Chukotka, our Motherland! Chukotka, our Motherland!

AP: Today is the International Forest Day and Forest Protection Day, which is celebrated around the globe. Despite the existing stereotype that Chukotka is just mountains and endless tundra, the 40% of our territory is covered with forests, and … this is 27 000 000 hectares. It is remarkable that only 70 employees work in various forestry departments. Forests are not only trees, but the bushes are also counted. They said, that the dwarf willows, dwarf birch are dominant trees along with the cedar birch, sedge and the cotton grass. There are light-coniferous woods in the river lowlands, consisting of larch and relic poplar trees. In Anadyr river basin there are mixed birch trees. There are about 1140 tall trees and we are going to talk about some of those trees today in our quiz to Denis. Hi, Denis.

Denis (D): Hi.

AP: Well, we are going to learn something new about the wooden world of Chukotka.

D: I am ready.

AP: Which district of Chukotka does have untypical Chukotka landscape? The larch woods cover the majority of this territory. Its landscape is very contrasting with the one, which Chukotka residents used to live in.  Is it Chukotsky district, Bilibinsky district or Iultinsky district?

D: The answer is number two. I think that this is Bilibinsky district. 

AP: Why do you think so? 

D: There are forests in Bilibino, right?

AP: Are you asking me or consulting with anybody? [Laughing]

D: My friend is next to me.

AP: Great, answering the question together.
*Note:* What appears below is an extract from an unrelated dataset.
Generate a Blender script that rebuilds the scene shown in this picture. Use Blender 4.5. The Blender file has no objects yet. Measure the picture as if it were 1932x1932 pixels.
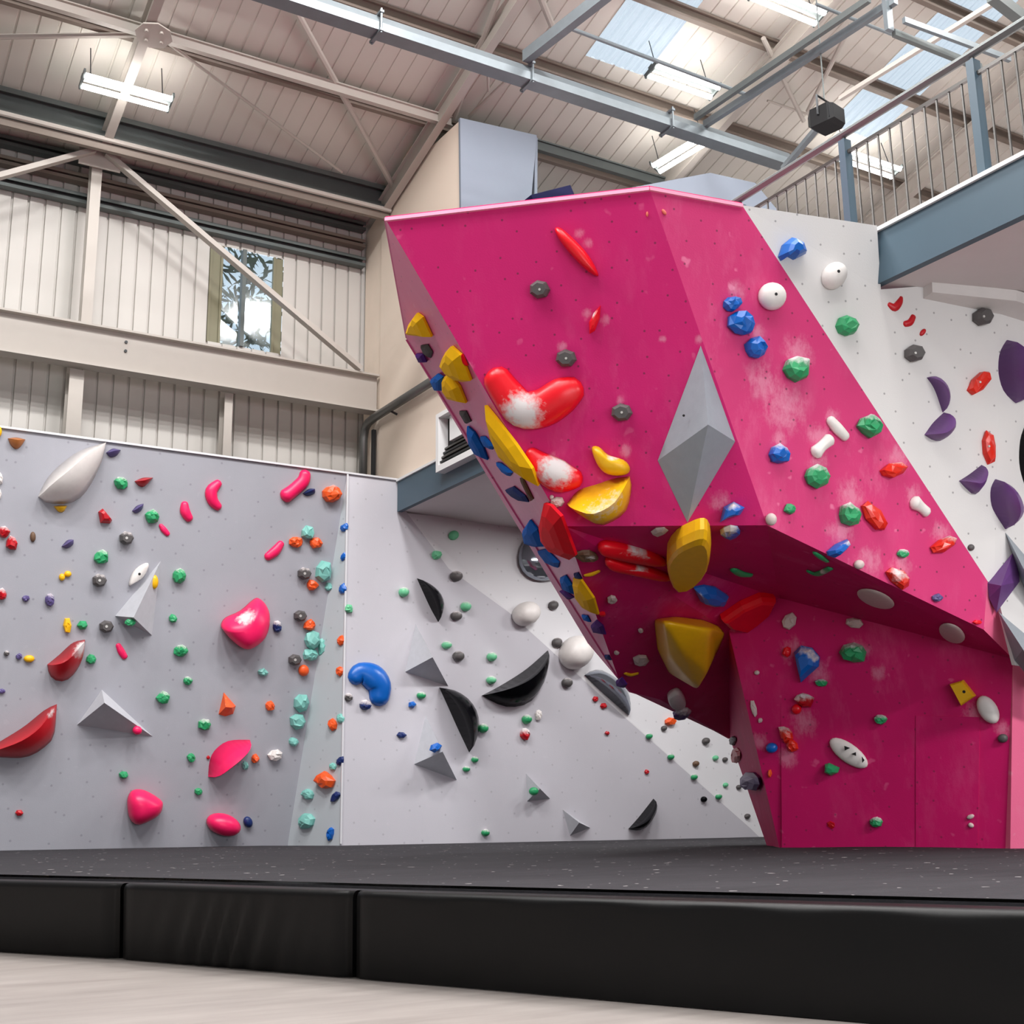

Question number two. You have to remember the name of the natural monument, which is situated between the two rivers – the Tnekveem and the Kataknavaam, surrounded by the Kanchalan Highlands to the south from the Chukchi Ridge? The monument itself is the multi-year forest. The width of the grove is 2 km and its length is 10 km. The trees reach 18 meter high. This is the oasis, which contrasts significantly with the typical tundra. It is also the unique natural phenomenon in Chukotka. What is the name of the monument?

-      Pekulney botanical monument?

-      Tnekveem Grove?

-      Avtotkul Reserve? 

D: I think it is number one and Pekulney botanical monument?

AP: Pekulney?

D: Yes, the first. 

AP: Ok. I accept this answer. Why have you chosen it? Are you familiar with the rivers of Tnekveem and Katakvaam.

D: Intuition. 

AP: Ok. Let’s go to the question number three about the tree-plant. This plant, of all wooden plants, spread farther north. This tree grows from China and Japan in the south up to Chukotka in the north. The Telekay Grove is its the northernmost habitat. What tree is it: screwpine, cempedak or chosenia?

D: Chosenia.

AP: Chozenia [making stress on sound [z]. This is it. It grows in Telekay Grove and people also call it the Birch Grove. It is important to mention that this tree is under the protection. This forested island is situated in the Schmidt district [currently Iultinsky]. It is worth to know.

Congratulations, Denis! You almost accomplished the tasks. There are more trees in Bilibinsky district for sure. It is a more non-Chukotka region because the main vegetation is larch and poplar. This is a forest-tundra zone. By the way, the Bilibinsky district has the most diverse vegetation in Chukotka. There is also an active volcano with its lava river of forty kilometres length. Also, the largest and the biggest moose population in Russia live there. But we don’t talk about them [moose], but about the trees. I would like to tell you where the nature monument is. It is in the mouth of the Tnekveem River and Katakvaam River and, of course, this is the Tnekveem Grove. It is not Pekulney botanical monument. The age of this monument goes back to the Holocene Era. This place is unique due to fact that it appeared on the severe open landscape, while others are situated in the river lowlands and protected the surrounding mountains.

INTRO:

Chukotka, our Motherland! Chukotka, our Motherland!